J’ai beaucoup aimé la partie qui compare les formations en bureautique et les formations techniques : en tant que formateur en mindmapping et autres méthodes issues de la pensée visuelle, je suis confronté à ce type de décalage entre ce que j’offre réellement et les attentes de certaines institutions de formation.
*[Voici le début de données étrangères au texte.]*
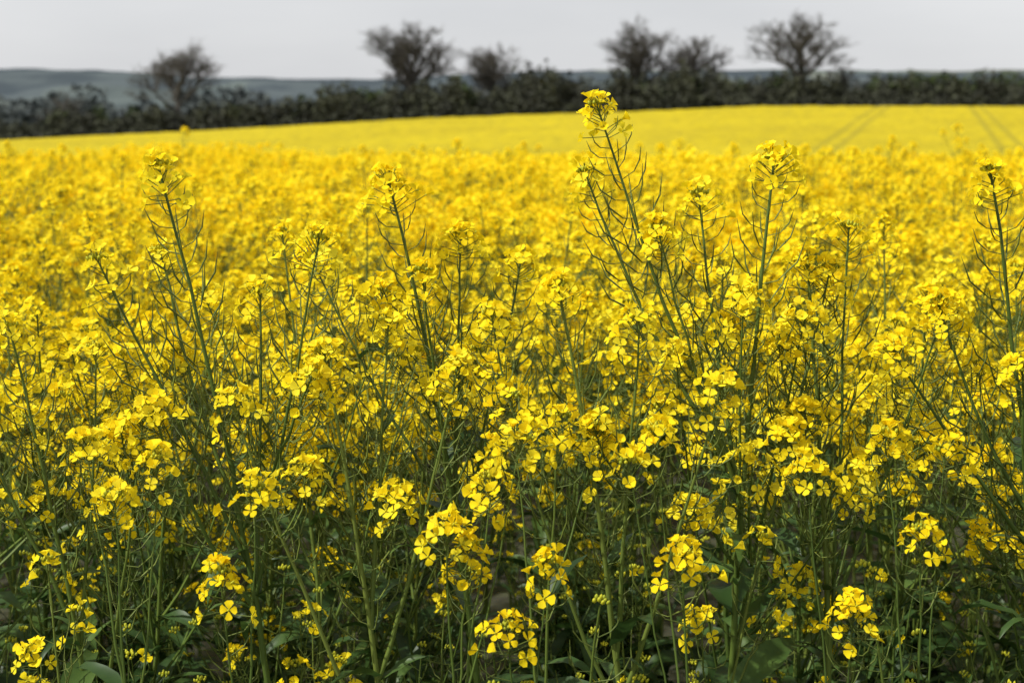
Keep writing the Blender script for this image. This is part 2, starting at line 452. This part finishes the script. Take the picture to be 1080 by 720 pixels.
# ------------------------------------------------------------------ individually placed front plants
def hero(seed, base, tips, y, **kw):
    R=random.Random(seed); mb=MB()
    b=Vector((0,0,0)); B=Vector((base,y,0))
    T=[Vector((x,y+dy,z))-B for x,dy,z in tips]
    opts=dict(hero=True,nf=(18,28),pod=(.18,.30),node_lo=.52,node_hi=.70,leafy=.9,side=1,r0=.0064,fl=.0098,sidelen=(.07,.13))
    opts.update(kw); plant(mb,b,T,R,**opts)
    o=bpy.data.objects.new('rapeseed_plant', mb.mesh('rapeseed_plant',PL_MATS)); o.location=B; scene.collection.objects.link(o)
hero(1,-.24,[(-.395,0,1.425),(-.41,.05,1.325),(-.215,-.02,1.345),(-.468,.0,1.32),(-.30,.08,1.27),(-.22,-.06,1.2),(-.40,-.05,1.16)],1.60)
hero(2,.25,[(.30,0,1.43),(.086,.03,1.415),(.097,.0,1.492),(.165,-.03,1.355),(.225,.08,1.385),(.26,-.06,1.28),(.38,.05,1.30)],1.64)
hero(3,0.0,[(-.147,0,1.405),(-.062,.03,1.335),(-.105,-.04,1.30),(-.25,.05,1.31),(.01,.05,1.30),(-.02,-.06,1.19)],1.70)
hero(4,.17,[(.05,0,1.30),(-.022,.0,1.27),(.135,-.03,1.27),(.22,-.05,1.2)],1.52)
hero(5,.67,[(.535,0,1.42),(.49,.02,1.27),(.57,-.04,1.2),(.68,.02,1.33),(.43,-.02,1.22)],1.60)
hero(6,.42,[(.35,0,1.31),(.41,.05,1.345),(.51,-.03,1.26),(.31,-.05,1.22)],1.68)
hero(7,-.47,[(-.58,0,1.24),(-.49,.03,1.21),(-.64,.0,1.17),(-.42,-.04,1.14)],1.62)
hero(8,-.11,[(-.21,0,1.22),(-.14,.03,1.25),(-.06,.0,1.21),(-.31,-.02,1.17)],1.56)
lowk=dict(nf=(14,21),pod=(.03,.09),fl=.0098,r0=.0036,leafy=1.0,node_lo=.62,node_hi=.8,side=0,bigleaf=.7)
hero(21,-.05,[(-.066,0,1.07),(-.02,.02,1.12),(.01,.02,1.16),(-.045,.02,1.05)],1.38,**lowk)
hero(22,.03,[(-.004,0,.975),(.035,.03,1.035)],1.36,**lowk)
hero(23,.20,[(.172,0,1.045),(.12,.04,1.13),(.15,.06,1.16)],1.38,**lowk)
hero(24,-.40,[(-.405,0,1.10),(-.44,.03,1.15),(-.37,.04,1.13)],1.40,**lowk)
hero(25,-.26,[(-.30,0,1.02),(-.265,.03,1.10)],1.40,**lowk)
hero(26,.34,[(.353,0,.985),(.31,.05,1.12)],1.40,**lowk)
hero(27,.44,[(.425,0,1.06),(.46,.05,1.13),(.40,.05,1.15)],1.42,**lowk)
hero(28,.02,[(.05,0,1.17),(.09,.05,1.14),(.0,.05,1.18)],1.46,**lowk)

# ------------------------------------------------------------------ bare trees
mt = plant_mat('hazed_bark', [(0,(.062,.058,.052)),(1,(.105,.097,.082))],0,.9,.1)  # grey-brown bark with distance haze mixed into its colour
mh = plant_mat('hazed_hedge_foliage', [(0,(.042,.043,.036)),(.5,(.056,.060,.042)),(1,(.082,.090,.050))],0,.95,.05)  # hedge tones lightened to paint in the treeline haze
mw = plant_mat('hazed_wood_foliage', [(0,(.055,.065,.068)),(1,(.095,.108,.10))],0,.95,.05)  # bluish air haze painted into the woodland colour
def tree(name, seed, x, y, H, W, levels=(9,5,5,5,4), fork=.34):
    R=random.Random(seed); mb=MB()
    def grow(p,d,L,r,lv):
        ns=6 if lv==0 else (4 if lv<3 else 2)
        pts=[p.copy()]; q=p.copy(); dd=d.copy()
        for i in range(ns):
            j=.09 if lv==0 else .20
            dd=(dd+Vector((R.uniform(-j,j),R.uniform(-j,j),R.uniform(-j,j)+(.10 if lv>0 else 0)))).normalized()
            q=q+dd*(L/ns); pts.append(q.copy())
        end=.35 if lv<4 else .5
        tube(mb,pts,[max(.017,r*(1-(1-end)*i/ns)) for i in range(ns+1)],7 if lv==0 else (4 if lv<3 else 3),0,R.random())
        if lv>=len(levels): return
        n=levels[lv]+R.randint(-1,1)
        for k in range(n):
            t=(fork+(1-fork)*(k+R.random()*.8)/n) if lv==0 else .3+.7*(k+R.random())/n
            t=min(t,1); i=min(int(t*ns),ns-1); a=pts[i].lerp(pts[i+1],t*ns-i)
            td=(pts[i+1]-pts[i]).normalized(); u,v=perp(td)
            an=k*2.4+R.uniform(-.6,.6); o=u*math.cos(an)+v*math.sin(an)
            sp=math.radians(R.uniform(45,66)*(1-.55*t) if lv==0 else R.uniform(26,52))
            nd=(td*math.cos(sp)+o*math.sin(sp)); nd.z+=.08; nd.normalize()
            if lv==0: LL=H*.36*(1.1-.35*t)*R.uniform(.8,1.2)
            else: LL=L*R.uniform(.44,.66)
            grow(a,nd,LL,r*(.6 if lv==0 else .52),lv+1)
    grow(Vector((0,0,-.3)),Vector((R.uniform(-.05,.05),0,1)).normalized(),H*.66,H*.029,0)
    A=np.array([tuple(v) for v in mb.v]); zs=np.percentile(A[:,2],99.7); xr=np.percentile(A[:,0],99)-np.percentile(A[:,0],1)
    kz=H/zs; kx=W/xr
    for v in mb.v: v.x*=kx; v.y*=kx; v.z*=kz
    o=bpy.data.objects.new(name,mb.mesh(name,[mt])); o.location=(x,y,float(ground_z(x,y))); scene.collection.objects.link(o)
tree('bare_tree',11,-67,288,18,16)
tree('bare_tree',12,-20,288,19.5,16.5)
tree('bare_tree',13,-2.5,292,15,12.5)
tree('bare_tree',14,26,288,19,17)
tree('bare_tree',15,36,290,15.5,13)
tree('bare_tree',16,58,288,19,18)
tree('bare_tree',17,67,292,11,8,(8,5,4,4))
tree('bare_tree',18,-90,292,9,9,(8,5,4,4))

def mass(name, spec, mat, seed, qs, per):
    rg=np.random.default_rng(seed); C=[];VV=[]
    for (x,y,z0,rx,rz) in spec:
        n=int(per*rx*rz)
        d=rg.normal(size=(n,3)); d/=np.linalg.norm(d,axis=1)[:,None]; rad=rg.uniform(.1,1,(n,1))**.5
        wob=1+.18*np.sin(d[:,:1]*5+x)+.15*np.sin(d[:,2:3]*7+x*1.7)
        c=d*rad*wob*np.array([rx,rx,rz])+np.array([x,y,z0+rz*.75])
        C.append(c); VV.append(np.clip(rg.normal(.45+.35*math.sin(x*1.1)*math.sin(x*.37),.2,n),0,1))
    C=np.concatenate(C); VV=np.concatenate(VV)
    me=cloud_mesh(name,[(quad_arrays(C,qs,rg),0,VV)],[mat])
    o=bpy.data.objects.new(name,me); scene.collection.objects.link(o)
R=random.Random(77); spec=[]
x=-190
while x<190:
    hgt=float(np.interp(x,[-190,-95,-75,-50,-25,0,30,45,60,95,190],[6.4,6.4,7.2,7.4,9.6,11,10.6,8.6,8.2,8.8,7]))
    h=hgt*R.uniform(.68,1.12)*(1+.5*noise.noise(Vector((x*.1,0,0))))
    y=275+R.uniform(-2,8); spec.append((x,y,float(ground_z(x,y))-.4,R.uniform(1.7,3.4),h*.46))
    spec.append((x+R.random(),271,float(ground_z(x,271))-.3,R.uniform(1.2,2),h*.22)); x+=R.uniform(.6,1.3)
mass('hedgerow', spec, mh, 4, .6, 28)
me_ = plant_mat('ivy_tree_foliage', [(0,(.034,.046,.022)),(1,(.075,.098,.034))],0,.95,.05)
spec=[]
for (x,h) in ((22,8.5),(25,8),(31,9),(36,8.6),(41,8.0),(44,7.4),(51,8.5),(54,7.6),(70,8.2),(74,8.8),(77,9.2),(80,9.6),(84,9.2),(87,8.6),(90,8.4),(94,8.8),(97,8.4),(101,8.5),(-88,7),(-80,7.2),(-73,7),(-56,6.6),(-53,7.0),(-40,8),(-36,8.6),(-31,8.6),(-27,9.5),(-10,9.5),(6,9)):
    spec.append((x,279,float(ground_z(x,279))-.3,R.uniform(2,3.3),h*.5))
mass('hedgerow_evergreens', spec, me_, 9, .55, 50)
spec=[]; x=-620
while x<620:
    h=R.uniform(8,14)*(1+.5*noise.noise(Vector((x*.02,3,0)))); lift=float(np.interp(x,[-300,-200,-60,40,620],[3,3,7,15,15]))
    spec.append((x,900+R.uniform(-60,60),-19+lift,R.uniform(9,17),h*.9)); spec.append((x+5,860,-21+lift*.5,14,h*.8)); x+=R.uniform(4,9)
mass('distant_woodland', spec, mw, 14, 3.0, 1.5)

mhill, nt = new_mat('hill_haze')  # distance haze painted as muted blue-grey in the hill's surface colours
out = N(nt,'ShaderNodeOutputMaterial'); p = N(nt,'ShaderNodeBsdfPrincipled'); p.inputs['Roughness'].default_value=1; p.inputs['Specular IOR Level'].default_value=0
g = N(nt,'ShaderNodeNewGeometry'); v1=N(nt,'ShaderNodeTexVoronoi'); v1.inputs['Scale'].default_value=.0045
n1=N(nt,'ShaderNodeTexNoise'); n1.inputs['Scale'].default_value=.010; n1.inputs['Detail'].default_value=8
mp_=N(nt,'ShaderNodeMapping'); mp_.inputs['Scale'].default_value=(1,.35,1); nt.links.new(g.outputs['Position'],mp_.inputs[0])
nt.links.new(mp_.outputs[0],v1.inputs['Vector']); nt.links.new(mp_.outputs[0],n1.inputs['Vector'])
sc_=N(nt,'ShaderNodeSeparateColor'); nt.links.new(v1.outputs['Color'],sc_.inputs[0])
r1=ramp(nt,[(0,(.060,.073,.082)),(.6,(.070,.085,.092)),(.78,(.13,.155,.13)),(1,(.24,.25,.19))]); nt.links.new(sc_.outputs[0],r1.inputs[0])
r2=ramp(nt,[(.44,(.046,.058,.070)),(.58,(.105,.125,.130))]); nt.links.new(n1.outputs['Fac'],r2.inputs[0])
mx=N(nt,'ShaderNodeMix',data_type='RGBA'); mx.inputs[0].default_value=.55; nt.links.new(r1.outputs[0],mx.inputs[6]); nt.links.new(r2.outputs[0],mx.inputs[7])
nt.links.new(mx.outputs[2],p.inputs['Base Color']); nt.links.new(p.outputs[0],out.inputs[0])
def hill_z(x,y):
    top=np.interp(x,[-4000,-1080,-780,-580,-300,0,400,720,950,1100,4000],[60,60,55,40,36,50,56,52,54,60,50])
    rgn=np.vectorize(lambda a,b: noise.fractal(Vector((a*.006,b*.006,0)),1,2,5))(x,y)
    return -20+(top+20)*sm((y-1300)/1500)+rgn*7*sm((y-1300)/300) - 30*sm((y-3000)/1000)
grid_obj('distant_hill', np.linspace(-4500,4500,500), np.linspace(1250,4000,80), hill_z, mhill)

# ------------------------------------------------------------------ light
az=math.radians(-110); el=math.radians(51)
sv=Vector((math.sin(az)*math.cos(el), math.cos(az)*math.cos(el), math.sin(el)))
sd=bpy.data.lights.new('sun','SUN'); sd.energy=5.0; sd.angle=math.radians(.6); sd.color=(1,.97,.90)
so=bpy.data.objects.new('sun',sd); so.rotation_euler=sv.to_track_quat('Z','Y').to_euler(); so.location=(-20,-10,30); scene.collection.objects.link(so)
w=bpy.data.worlds.new('World'); scene.world=w; w.use_nodes=True; nt=w.node_tree; nt.nodes.clear()
out=N(nt,'ShaderNodeOutputWorld'); bg=N(nt,'ShaderNodeBackground'); bg.inputs['Strength'].default_value=.1
sky=N(nt,'ShaderNodeTexSky',sky_type='NISHITA'); sky.sun_disc=False; sky.sun_elevation=el; sky.sun_rotation=az
tc=N(nt,'ShaderNodeTexCoord'); mp_=N(nt,'ShaderNodeMapping'); mp_.inputs['Scale'].default_value=(1,1,4)
no=N(nt,'ShaderNodeTexNoise'); no.inputs['Scale'].default_value=2.2; no.inputs['Detail'].default_value=5
nt.links.new(tc.outputs['Generated'],mp_.inputs[0]); nt.links.new(mp_.outputs[0],no.inputs['Vector'])
rc=ramp(nt,[(.3,(.67,.68,.705)),(.7,(.83,.835,.85))]); nt.links.new(no.outputs['Fac'],rc.inputs[0])
ml=N(nt,'ShaderNodeVectorMath',operation='SCALE'); ml.inputs['Scale'].default_value=10; nt.links.new(rc.outputs[0],ml.inputs[0])
mx=N(nt,'ShaderNodeMix',data_type='RGBA'); mx.inputs[0].default_value=.92
nt.links.new(sky.outputs[0],mx.inputs[6]); nt.links.new(ml.outputs[0],mx.inputs[7])
nt.links.new(mx.outputs[2],bg.inputs[0]); nt.links.new(bg.outputs[0],out.inputs[0])

# ------------------------------------------------------------------ camera
cd=bpy.data.cameras.new('camera'); cd.lens=50; cd.sensor_width=36; cd.clip_end=20000; cd.clip_start=.05
cd.dof.use_dof=True; cd.dof.focus_distance=1.62; cd.dof.aperture_fstop=7.2
co=bpy.data.objects.new('camera',cd); co.location=(0,0,1.5); co.rotation_euler=(math.radians(90-9.65),0,0)
scene.collection.objects.link(co); scene.camera=co
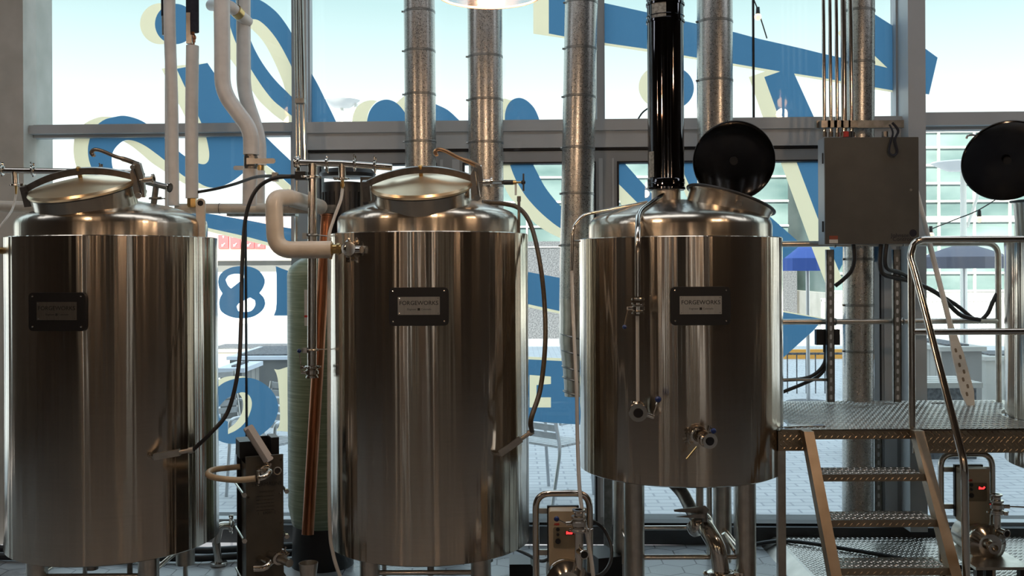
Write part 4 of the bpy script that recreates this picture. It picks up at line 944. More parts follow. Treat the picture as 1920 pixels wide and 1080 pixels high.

C’est particulièrement vrai en formation de formateurs où la capacité de transmettre connaissances et compétences via le mindmapping me paraissent bien plus intéressantes pour ce public que la maîtrise de chaque commande d’un logiciel donné…
Ce chapitre se clôture sur le cas particulier des étudiants surdoués.
Conclusion
En conclusion : un ouvrage indispensable à toute personne qui se destine au métier de formateur, mais aussi aux formateurs déjà en fonction.
En effet, tant le débutant que le formateur chevronné trouveront ici des tuyaux pratiques mais aussi des réflexions sur leur profession, sur ses conditions d’exercices, pas toujours idéales.
Un ouvrage comme on aimerait en lire plus souvent, alliant humour et conseils applicables immédiatement, outils concrets et recul par rapport à certaines pratiques du secteur.
Je vous fais une confidence pour terminer : c’est un livre que j’aurais aimé écrire moi-même ;-)
Construire et animer une session de formation : Tranfert de compétences, les clés du succès, Bernard Lamailloux, Paris, Dunod, 2014, 179 p.